Bütün bu zombi hikayelerine şüphe ile yaklaşan Krauser’ın fikri köye vardıklarında hızlı bir şekilde değişir. Köy halkı olduğu gibi zombiye dönüşmüştür çünkü. Bunun üzerine Leon’un tecrübelerini dinlemek ister. Leon kendisini kırmaz, Resident Evil 2 ve Code Veronica’yı özet geçer.
Code Veronica incemelemi okuduysanız hakkındaki düşüncelerimi biliyorsunuz. Sıkıcı, uzun ve hikayesi anlamsız hatalarla dolu vasat bir yapım bence. Şimdiye kadar oynadıklarımdan en sevmediğim Resident Evil oyunu kendisi. The Darkside Chronicles özet geçerken bir yandan da hikayedeki bazı saçma noktaları biraz değiştirerek düzgün bir şekilde açılıyor neyse ki. O yüzden Code Veronica’yı merak ediyorsanız The Darkside Chronicles’ı oynamanızı tavsiye ediyorum.

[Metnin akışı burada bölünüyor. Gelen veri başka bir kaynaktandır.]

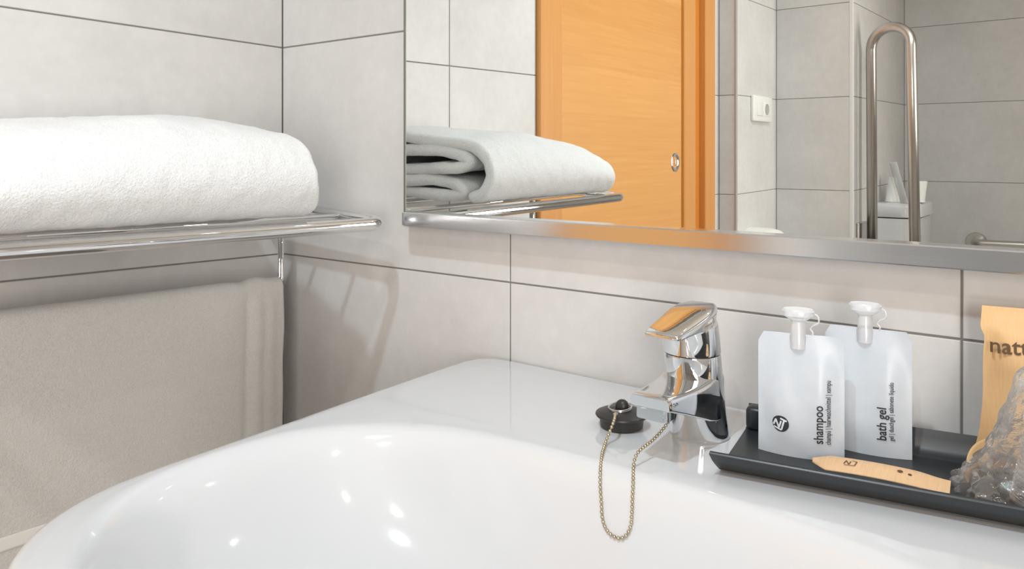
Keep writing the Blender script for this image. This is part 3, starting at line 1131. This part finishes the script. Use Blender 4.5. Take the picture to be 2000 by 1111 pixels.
# ================================================================ WRAPPED CUPS
CC = Vector((1.076, -0.098, S + 0.0035))
CH = 0.118
def cup_stack():
    """stack of clear ribbed tumblers standing upside down"""
    t = tag(empty('plastic_cup_stack', CC), 'stack of clear ribbed plastic cups inside the crinkled wrapper', 'cups')
    for q in range(1):
        bm = bmesh.new()
        r0 = 0.0335
        prof = []
        n = 16
        for k in range(n):
            z = 0.002 + k * 0.0042 + q * 0.012
            r = r0 - 0.0062 * k / n * 2
            prof += [(r + 0.0010, z), (r + 0.0010, z + 0.0018), (r - 0.0006, z + 0.0026), (r - 0.0006, z + 0.0044)]
        prof += [(0.0195, 0.080), (0.0185, 0.083), (0.0, 0.083)]
        lathe(bm, prof, 40)
        obj('cup', bm, M_CUP, t, 50)
    return t
cup_stack()
bag = None
bm = bmesh.new()
NAg, NZg = 110, 70
rws = []
for j in range(NZg + 1):
    v = j / NZg
    z = -0.001 + 0.102 * v
    base = lerp_table([(0, 0.060), (0.06, 0.060), (0.16, 0.055), (0.3, 0.046), (0.55, 0.036), (0.8, 0.030), (0.93, 0.027), (1.0, 0.021)], v)
    row = []
    for k in range(NAg):
        a = 2 * math.pi * k / NAg
        d = Vector((math.cos(a), math.sin(a), 0))
        low = sstep(0.45, 0.02, v)
        n1 = noise.noise(Vector((d.x * 2.2, d.y * 2.2, v * 3)) + Vector((4, 1, 9)))
        n2 = noise.noise(Vector((d.x * 7, d.y * 7, v * 6)))
        n3 = abs(noise.noise(Vector((d.x * 8, d.y * 8, v * 9)))) + 0.5 * abs(noise.noise(Vector((d.x * 15, d.y * 15, v * 14)))) * low * 1.3
        r = base + 0.004 * n1 + (0.0025 + 0.009 * low) * n2 * 0.6 + (0.0030 + 0.0085 * low) * (n3 - 0.22)
        yy = d.y * r
        if d.y > 0: yy *= 0.58
        if d.y < 0: yy *= 0.62
        row.append(bm.verts.new((d.x * r, yy, z + 0.003 * low * n2 * (0 if j == 0 else 1))))
    rws.append(row)
grid_faces(bm, rws, True)
top = bm.verts.new((0.004, 0, 0.103)); 
for k in range(NAg):
    bm.faces.new((rws[-1][k], rws[-1][(k + 1) % NAg], top))
for r_ in rws:
    for v in r_:
        v.co.x -= 0.010 * (1 - min(1, v.co.z / 0.12)) 
bag = obj('crinkled_wrapper', bm, M_FILM, None, 25)
bag.location = CC + Vector((0, 0, 0.0004))
tag(bag, 'crinkled clear plastic wrapper around the cups at the right end of the tray', 'wrapper')

# ================================================================ TOWEL SHELF ON THE LEFT WALL
RX = 0.311
def rail_z(y):
    return 1.0165 + 0.0150 * (-0.06 - y) 
def arm_z(x, y):
    return rail_z(y) + (RX - x) * 0.062
YA, YB = -0.058, -0.640
shelf = tag(empty('towel_shelf', (0.0, YA, 1.03)), 'chrome tube towel shelf with a hanging rail on the left wall', 'towel shelf')
def spart(name, bm, mat, smooth=60, parent=shelf):
    o = obj(name, bm, mat, parent, smooth)
    if parent is shelf:
        o.location = (0, -YA, -1.03)
    return o
bm = bmesh.new()
path = arc_path([(0.004, YA, arm_z(0, YA)), (RX, YA, rail_z(YA)), (RX, YB, rail_z(YB)), (0.004, YB, arm_z(0, YB))], 0.030, 12)
tube(bm, path, 0.0090, 28)
spart('outer_rail', bm, M_CHROME, 180)
for x in (0.030, 0.085, 0.135, 0.222):
    bm = bmesh.new()
    tube(bm, [(x, YA - 0.004, arm_z(x, YA)), (x, YB + 0.004, arm_z(x, YB))], 0.0042, 14)
    spart('rod', bm, M_CHROME, 180)
for y in (YA, YB):
    bm = bmesh.new()
    lathe(bm, [(0.0, 0.0), (0.021, 0.0), (0.022, 0.003), (0.020, 0.008), (0.010, 0.010), (0.0, 0.010)], 32, (0.0, y, arm_z(0, y)), 'x')
    spart('wall_flange', bm, M_CHROME, 40)
BARZ = 0.9125
def bar_z(y):
    return BARZ + 0.022 * (-0.07 - y)
bm = bmesh.new()
for dx in (0.0, 0.0060):
    x = 0.0735 + dx
    y0, y1 = YA - 0.0005, YB + 0.0005
    p = arc_path([(x, y0, arm_z(x, y0)), (x, y0, bar_z(y0) - dx * 0.3), (x, y1, bar_z(y1) - dx * 0.3), (x, y1, arm_z(x, y1))], 0.010, 8)
    tube(bm, p, 0.0029, 14)
spart('hanging_rail', bm, M_CHROME, 180)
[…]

Bunlar güzel olan taraflarıydı. Şimdi bir adım geri atıp neleri bozmuşlar ona bakalım.
Aslında bozulan ve her şeyi etkileyen tek bir element var oyunda: kamera. Kendimizi daha fazla oyunda hissedelim diye GoPro gibi sallanıyor alet. Üstelik öyle GoPro’daki gibi 180 derece falan da görmüyoruz. Sağlam mideniz yoksa işiniz çok zor. Yine aynı sebepten ötürü hedef almak ve çevremizde olan biteni anlamak da çok zor bir hale gelmiş. İşin kötüsü bunu bilerek ve isteyerek yapmışlar. Bir çalışanı elinde kamera ile şehrin ortasına salıp bize bol bol video çek gel, referans olarak kullanalım demişler. Oysa bir önceki oyunda kamera ne güzeldi. Hem görece sabitti hem de az da olsa bir kontrolümüz vardı. Sağa sola bakabiliyorduk. Bozuk olmayan bir şeyi tamir edelim derken kırmışlar resmen.
Çevredeki eşyaları kırıp doküman aramak hala zevkli olsa da kamera yüzünden geriye dönüp kaçırdıklarımı aramak içimden gelmedi açıkçası. Ama belli ki oyun aynı bölümleri tekrar tekrar oynamamızı istiyor. Dönümanlar bir yana, ilk oynadığınız zaman bazı saldırılardan kaçınmak mümkün olmuyor. Yüksek skor almak istiyorsak silahları geliştirip geri dönmemiz lazım yani illa.
Daha yüksek prodüksiyon seviyesine karşın abisini geçemiyor The Darkside Chronicles. Abisinin eksiklerini kapatırken bir yandan yenilerini ekliyor. Her şeye rağmen kötü bir oyun değil. Şahsen eğlenerek oynadım. On-Rail Shooter’lardan hoşlanıyorsanız, Resident Evil 2 ve Code Veronica’nın özetlerini istiyorsanız şans vermeğe değecek bir oyun.